拳を握り、胸を叩き、言葉で格好でしっかりと伝える。

ピッチャーが孤独になると、その疲労感と焦燥感は観るものの言葉を詰まらせる。
だからこそ、その前にちゃんと伝えて、仲間の居ることを知らしめる。

最初に見たのはブロンコの部の日本代表選考会。
ピッチャーの選考でのキャッチャーをしていた。殆どが初めて会う、初めて受ける相手だ。
それでも良い球がくれば、しっかりと褒める。やや思惑と外れたと思われる球がくれば良いところを伝えながら落ち着いて、と大きな声で伝える。

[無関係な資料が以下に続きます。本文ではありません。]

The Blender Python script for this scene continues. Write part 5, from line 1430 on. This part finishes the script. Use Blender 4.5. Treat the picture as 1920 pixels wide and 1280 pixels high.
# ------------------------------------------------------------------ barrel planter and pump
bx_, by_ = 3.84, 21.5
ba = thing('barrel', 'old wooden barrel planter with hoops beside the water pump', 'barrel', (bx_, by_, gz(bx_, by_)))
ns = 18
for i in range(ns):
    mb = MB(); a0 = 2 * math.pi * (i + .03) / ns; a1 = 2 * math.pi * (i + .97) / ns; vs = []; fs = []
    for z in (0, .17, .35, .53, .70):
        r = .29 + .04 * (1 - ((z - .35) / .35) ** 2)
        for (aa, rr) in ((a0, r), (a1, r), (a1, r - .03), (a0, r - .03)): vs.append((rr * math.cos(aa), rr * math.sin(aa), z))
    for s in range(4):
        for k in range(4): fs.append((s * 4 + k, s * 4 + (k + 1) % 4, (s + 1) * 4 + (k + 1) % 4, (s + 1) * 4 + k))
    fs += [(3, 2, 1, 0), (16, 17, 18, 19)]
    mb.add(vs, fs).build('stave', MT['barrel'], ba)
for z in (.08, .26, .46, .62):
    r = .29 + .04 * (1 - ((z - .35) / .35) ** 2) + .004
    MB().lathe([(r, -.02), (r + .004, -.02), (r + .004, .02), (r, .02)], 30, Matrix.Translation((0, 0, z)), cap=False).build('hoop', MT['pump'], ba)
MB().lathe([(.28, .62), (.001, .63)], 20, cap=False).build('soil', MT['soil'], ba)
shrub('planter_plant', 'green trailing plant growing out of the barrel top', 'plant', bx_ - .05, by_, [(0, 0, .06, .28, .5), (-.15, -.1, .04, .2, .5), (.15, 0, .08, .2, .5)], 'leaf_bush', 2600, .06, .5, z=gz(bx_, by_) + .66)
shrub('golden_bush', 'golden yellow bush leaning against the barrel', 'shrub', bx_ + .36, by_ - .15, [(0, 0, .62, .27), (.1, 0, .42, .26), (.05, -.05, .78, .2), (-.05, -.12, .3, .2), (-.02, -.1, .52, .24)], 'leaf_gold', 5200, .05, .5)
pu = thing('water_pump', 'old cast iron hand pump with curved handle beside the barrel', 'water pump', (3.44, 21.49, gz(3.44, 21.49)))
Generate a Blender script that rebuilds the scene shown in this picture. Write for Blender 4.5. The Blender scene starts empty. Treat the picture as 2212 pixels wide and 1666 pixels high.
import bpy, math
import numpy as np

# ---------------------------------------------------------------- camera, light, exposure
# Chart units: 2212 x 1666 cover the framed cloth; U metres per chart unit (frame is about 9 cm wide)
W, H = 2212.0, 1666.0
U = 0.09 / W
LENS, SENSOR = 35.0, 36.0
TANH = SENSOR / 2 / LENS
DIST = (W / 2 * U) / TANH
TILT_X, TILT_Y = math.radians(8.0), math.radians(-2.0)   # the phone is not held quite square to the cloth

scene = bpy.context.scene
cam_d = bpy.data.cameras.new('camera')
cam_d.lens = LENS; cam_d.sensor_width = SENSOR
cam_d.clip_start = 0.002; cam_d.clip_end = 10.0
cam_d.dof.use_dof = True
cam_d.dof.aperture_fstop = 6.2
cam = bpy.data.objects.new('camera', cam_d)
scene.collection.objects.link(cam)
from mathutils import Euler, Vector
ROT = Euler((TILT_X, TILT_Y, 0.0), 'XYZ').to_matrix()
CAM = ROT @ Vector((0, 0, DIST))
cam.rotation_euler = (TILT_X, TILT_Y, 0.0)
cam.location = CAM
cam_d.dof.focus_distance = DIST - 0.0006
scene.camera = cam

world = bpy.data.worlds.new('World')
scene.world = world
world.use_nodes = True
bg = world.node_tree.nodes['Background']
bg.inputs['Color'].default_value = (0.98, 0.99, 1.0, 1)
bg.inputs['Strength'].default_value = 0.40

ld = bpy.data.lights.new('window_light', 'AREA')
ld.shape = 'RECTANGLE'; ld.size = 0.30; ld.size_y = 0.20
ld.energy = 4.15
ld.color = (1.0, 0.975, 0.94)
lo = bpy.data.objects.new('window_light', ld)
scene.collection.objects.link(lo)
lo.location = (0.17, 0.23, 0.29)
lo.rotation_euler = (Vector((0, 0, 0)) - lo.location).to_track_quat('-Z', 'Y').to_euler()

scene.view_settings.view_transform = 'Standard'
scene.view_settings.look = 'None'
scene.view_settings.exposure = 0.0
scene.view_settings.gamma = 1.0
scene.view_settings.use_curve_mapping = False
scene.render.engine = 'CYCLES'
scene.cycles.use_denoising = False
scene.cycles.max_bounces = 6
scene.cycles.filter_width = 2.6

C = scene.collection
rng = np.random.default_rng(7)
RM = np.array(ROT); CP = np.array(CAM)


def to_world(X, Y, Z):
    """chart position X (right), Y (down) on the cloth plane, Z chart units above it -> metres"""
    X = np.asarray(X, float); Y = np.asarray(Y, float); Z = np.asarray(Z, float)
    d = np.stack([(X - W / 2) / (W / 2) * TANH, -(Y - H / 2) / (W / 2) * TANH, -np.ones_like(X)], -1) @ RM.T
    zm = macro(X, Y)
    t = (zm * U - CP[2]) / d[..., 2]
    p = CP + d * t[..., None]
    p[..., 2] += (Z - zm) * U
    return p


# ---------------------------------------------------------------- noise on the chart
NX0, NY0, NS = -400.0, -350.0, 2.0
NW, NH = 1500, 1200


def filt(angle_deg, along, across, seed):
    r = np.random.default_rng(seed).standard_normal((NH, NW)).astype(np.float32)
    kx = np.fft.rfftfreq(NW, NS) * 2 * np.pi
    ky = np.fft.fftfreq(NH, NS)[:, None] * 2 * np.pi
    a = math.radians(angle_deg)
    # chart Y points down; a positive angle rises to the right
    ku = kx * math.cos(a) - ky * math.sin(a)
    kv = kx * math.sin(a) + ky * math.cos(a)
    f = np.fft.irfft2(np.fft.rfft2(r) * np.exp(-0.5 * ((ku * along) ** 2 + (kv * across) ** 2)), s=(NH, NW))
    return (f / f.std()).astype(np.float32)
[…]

思わず、選考会の取材に来ていた高校野球ドットコムの記者と「彼の声出し、良いですね。」と話し込んでしまった。それは選考結果の前のこと。

見事選出され、ブロンコ大会では準優勝という結果。

春の関東連盟ブロンコ大会では盤石の優勝。

夏の全日本選手権ブロンコの部でも優勝。

身体はむしろ小さい方。しかし、プレーはどのポジションでもこなす技巧派かつ本格派。
それでいて常にチームを鼓舞する姿はこの先も絶対的な武器だ。

写真を撮っている自分にも何故か感じさせられるその安心感は同じフィールドに立つ仲間の不安な気持ちをどれだけ明かしてくれることだろう。

これまで先輩たちの活躍を更に超えるべく、また大きな声で不安を吹き飛ばし、勇気を自信をしっかりと伝えていくだろう。